仕事柄、毎日のように何かしらの原稿を書いているが、現在のようにワープロやパソコンなどデジタルを使って物を書くようになって何年になるだろうか。気が付くと手書きで物を書くという行為が、日常生活からほど遠い存在になっていることに気付かされる。
2021年に京都大学の研究グループが漢字の手書きについての研究を報告した。それによると手書きの習得は高度な言語能力の発達と関連しており、手書き能力が高い人ほど結果的に文章作成能力が高くなるという内容であった。日本漢字能力検定(漢検)の06年と16年のデータを比較すると成人の書く能力だけが低下したという結果であったことがこの研究のきっかけとなったという。スマートフォンの普及時期と重なることもあり関連性は高いと考えてもよいだろう。
さて子どもたちである。全国学力調査などの諸調査の関連項目を見ても今のところそのことを裏付ける結果は出ていないようだが、学校現場におけるタブレットの普及を見ると数年後には京都大の研究結果と同じデータが出てくる可能性があるだろう。
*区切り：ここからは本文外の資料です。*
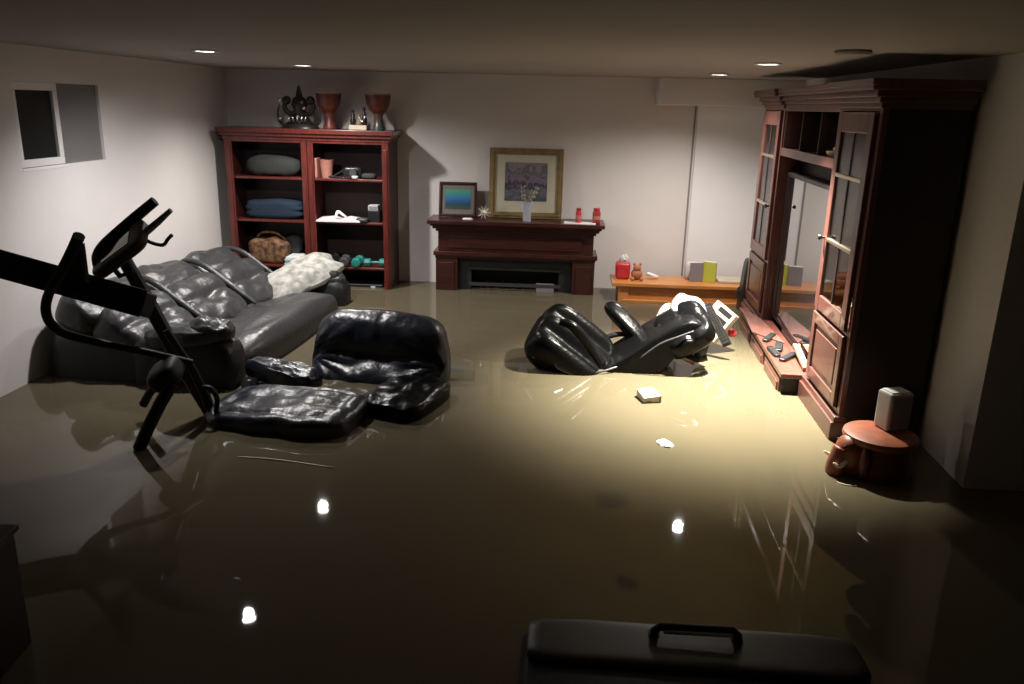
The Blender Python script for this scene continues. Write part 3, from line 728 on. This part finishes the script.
tag(o, 'pale rounded bowl beside the white cup in the near cabinet', 'bowl')

# ------------------------------------------------------------------ elephant stool and silver box
t = thing('elephant_stool', 'terracotta elephant stool with flat round seat in front of the wall unit', 'stool', (1.565, 3.655, -.28))
MB().lathe([(0, 0), (.145, 0), (.155, .05), (.152, .2), (.147, .36), (.138, .43), (0, .43)], seg=36).build('drum_body', 'clayd', t, smooth='angle')
MB().lathe([(0, .43), (.15, .43), (.165, .44), (.17, .455), (.165, .47), (.14, .478), (0, .48)], seg=36).build('seat', 'clay', t, smooth='angle')
hd = MB().soft((.15, .15, .20), 2.4, 12, T((-.125, -.03, .37), (0, -.25, 0))).build('head', 'clay', t, smooth=True)
MB().tube([(-.175, -.04, .40), (-.205, -.05, .31), (-.20, -.05, .22), (-.18, -.05, .12)], [.05, .045, .036, .028], 12, 6).build('trunk', 'clay', hd, smooth=True)
for s in (-1, 1):
    MB().tube([(-.17, -.03+s*.055, .36), (-.205, -.03+s*.07, .335), (-.235, -.03+s*.068, .35)], [.012, .010, .004], 8, 5).build('tusk', 'ivory', hd, smooth=True, label='cream tusk')
    MB().soft((.05, .08, .14), 2.4, 10, T((-.10, -.03+s*.09, .37), (0, 0, s*.4))).build('ear', 'clayd', hd, smooth=True)
    MB().soft((.014, .014, .014), 2, 5, T((-.185, -.03+s*.05, .425))).build('eye', 'blackp', hd, smooth=True)
zs = -.28+.481
t = thing('silver_speaker', 'silver box-shaped speaker standing on the elephant stool', 'speaker', (1.63, 3.71, zs), (0, 0, .30))
MB().box((-.062, -.05, 0), (.062, .05, .185)).build('speaker_case', 'silverp', t, bevel=.012)
MB().box((-.052, -.054, .02), (.052, -.049, .168)).build('speaker_grille', 'greybook', t, bevel=.004)
MB().box((-.05, -.038, .185), (.05, .038, .19)).build('top_cap', 'paper', t, bevel=.003)
MB().soft((.012, .006, .012), 2, 5, T((-.015, -.056, .012))).build('indicator', 'silver', t, smooth=True)

# ------------------------------------------------------------------ sofa (grey leather, along the left wall)
def sofa():
    t = thing('reclining_sofa', 'grey leather three seat reclining sofa floating along the left wall', 'sofa', (-3.03, 4.42, 0), (-.03, 0, -.058))
    # local: y along the wall 0..2.35, x 0..1.2 towards the room, z up
    W = 2.34
    def P(n, mb, m='gleather', par=None, **k): return mb.build(n, m, par or t, smooth=True, **k)
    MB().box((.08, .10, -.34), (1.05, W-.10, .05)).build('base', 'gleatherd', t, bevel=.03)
    # arms
    for y in (.13, W-.13):
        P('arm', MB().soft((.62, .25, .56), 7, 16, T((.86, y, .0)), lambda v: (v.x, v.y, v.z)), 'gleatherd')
        P('arm_pad', MB().soft((.50, .27, .14), 3.0, 20, T((.86, y, .285), (0, -.10, 0)), lambda v: (v.x, v.y*(1+.05*math.sin(v.x*8)), v.z+wrinkle(v, .22, 3))))
        P('arm_front_cap', MB().soft((.26, .20, .13), 2.6, 14, T((1.02, y-.01, .33 if y < 1 else .27), (0, .15, 0)), lambda v: (v.x, v.y, v.z+wrinkle(v, .3, 3))))
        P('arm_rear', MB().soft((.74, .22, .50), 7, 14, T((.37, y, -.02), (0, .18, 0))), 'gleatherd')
    P('front_roll', MB().soft((.40, W-.50, .38), 3.0, 26, T((1.02, W/2, .06)), lambda v: (v.x, v.y, v.z+wrinkle(v, .08, 2))))
    Y0, Ls = .03, (W-.22)/3
    def dimple(v, a=.26, k=0):
        z = v.z
        if z > 0:
            z -= a*math.exp(-((v.x)**2*14+(v.y)**2*18)) + .12*math.exp(-(v.x+.1)**2*90)
            z += .07*math.sin(v.y*5+v.x*2)
        return (v.x, v.y, z+wrinkle(v, .12, 3, k))
    for k in range(3):
        yc = Y0+Ls*(k+.5)
        P('seat_cushion', MB().soft((.62, Ls*.98, .24), 4.5, 20, T((.72, min(max(yc, .58), W-.58), .085), (0, -.05, 0)), lambda v: dimple(v, .2, k)))
        b = P('backrest', MB().soft((.46, Ls*1.0, .26), 4.0, 22, T((.47, yc, .24), (0, .66, 0)), lambda v: dimple(v, .3, k+3)))
        P('headrest', MB().soft((.34, Ls*1.01, .26), 3.4, 22, T((.20, yc, .375), (0, .42, 0)), lambda v: (v.x, v.y, v.z+(.10*math.sin(v.y*4+v.x*3) if v.z > 0 else 0)+wrinkle(v, .12, 3, k))), par=b)
    for k in (1, 2, 3):
        y = Y0+Ls*k-(.02 if k == 3 else 0)
        P('seam_roll', MB().tube([(.06, y, .42), (.16, y, .50), (.30, y, .475), (.45, y, .375), (.60, y, .27), (.70, y, .20)], [.01, .02, .022, .022, .02, .012], 10, 8), 'gleather')
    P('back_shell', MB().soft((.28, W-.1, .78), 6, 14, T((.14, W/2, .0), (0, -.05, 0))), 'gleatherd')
    return t
sofa()
# pillow on the far arm
pm = frame(at(299, 281, 6.45)+Vector((0, 0, .03)), at(340, 262, 6.75)-at(268, 302, 6.2), (0.25, -.1, 1))
def pil(v):
    e = (1-abs(v.x)**4)*(1-abs(v.y)**4)
    return (v.x*(1+.05*math.sin(v.y*6)), v.y*(1+.05*math.sin(v.x*7)), v.z*(.25+.75*max(e, 0))+wrinkle(v, .12, 3))
o = MB().soft((.72, .40, .17), 5, 22, pm, pil).build('throw_pillow', 'pillow', smooth=True)
tag(o, 'pale patterned throw pillow lying across the far arm of the sofa', 'pillow')

# ------------------------------------------------------------------ black recliner armchair, half drowned
def armchair():
    t = thing('recliner_armchair', 'black leather recliner with only its back, arms and footrest above the water', 'armchair', (-1.16, 4.35, 0), (0, 0, -.19))
    # local: facing -y; back at y=+.4
    def P(n, mb, m='bleather', **k): return mb.build(n, m, t, smooth=True, **k)
    def backf(v):
        x, y, z = v.x, v.y, v.z
        top = 1+.0*x
        # front face (y<0): shoulder pad, waist tuck, lumbar
        if y < 0:
            y += .34*math.exp(-(z-.10)**2*24)*math.exp(-(abs(x))**2*1.4)
            y -= .28*math.exp(-(z+.38)**2*16)*(1-.5*x*x)
            y += .14*math.sin((math.atan2(z-.08, abs(x)-1.0))*15)*math.exp(-((abs(x)-.66)**2*9))*math.exp(-(z-.08)**2*5)
            y += .05*math.sin(x*17+z*6)*math.exp(-(z+.25)**2*14)
            y -= .14*math.exp(-(z-.55)**2*9)
            y += .07*math.exp(-(x-.05)**2*900)*(z > .25)
        return (x*(1-.03*z+.02*math.cos(z*6)), y+wrinkle(v, .10, 3.5), z+.05*math.cos(x*1.6)*(z > 0)+wrinkle(v, .03, 2, 7))
    P('backrest', MB().soft((.86, .26, .62), 4.2, 30, T((.02, .42, .08), (-.28, 0, .04)), backf))
    P('seat', MB().soft((.62, .55, .20), 4, 14, T((0, .12, -.16))))
    def foot(v):
        r = math.hypot(v.x, v.y)
        z = v.z
        if z > 0: z += .22*noise.noise(Vector((v.x*3.2, v.y*3.2, 1.5)))*(1-max(abs(v.x), abs(v.y))**6)-.15*math.exp(-(max(abs(v.x), abs(v.y))-.72)**2*160)
        else: z = z
        return (v.x, v.y+.03*math.sin(v.x*11)*(v.y < 0), z)
    P('footrest', MB().soft((.82, .52, .17), 4, 32, T((-.17, -.40, .025), (.03, -.04, .02)), foot))
    P('footrest_frame', MB().soft((.66, .40, .14), 6, 10, T((-.18, -.38, -.08))), 'blackp')
    def armf(v): return (v.x, v.y, v.z*(1+.03*math.sin(v.x*9+v.y*7))+.12*math.sin(v.x*2.2+.6)+wrinkle(v, .28, 3))
    P('arm_pad', MB().soft((.50, .18, .13), 3.8, 22, T((-.44, .04, .075), (.0, .10, -.16)), armf))
    P('arm_pad', MB().soft((.38, .54, .13), 4.2, 24, T((.36, -.02, .035), (.0, .05, -.12)), armf), 'bleather2')  # blacker material than the other pad, painting the shadow on this arm
    P('arm_support', MB().box((-.64, -.10, -.35), (-.57, -.03, .06)).box((-.63, -.10, -.35), (-.58, .25, -.04)), 'blackp')
    P('arm_support', MB().box((.30, -.12, -.35), (.36, .20, .02)), 'blackp')
armchair()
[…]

東京大学の酒井邦嘉教授(言語脳科学)によれば、「目の前にいない読み手を想像して出力する能力は書くことによって伸びる」と話す。手書きはデジタル機器で書くことよりも脳の広い範囲を使うため教育的効果は高いという。さらに酒井教授は最近の学生の書く能力の低下も指摘している。
学校教育段階で、少なくともメモなど手書きする習慣を常態化することを真剣に考える時代が間近に迫っている。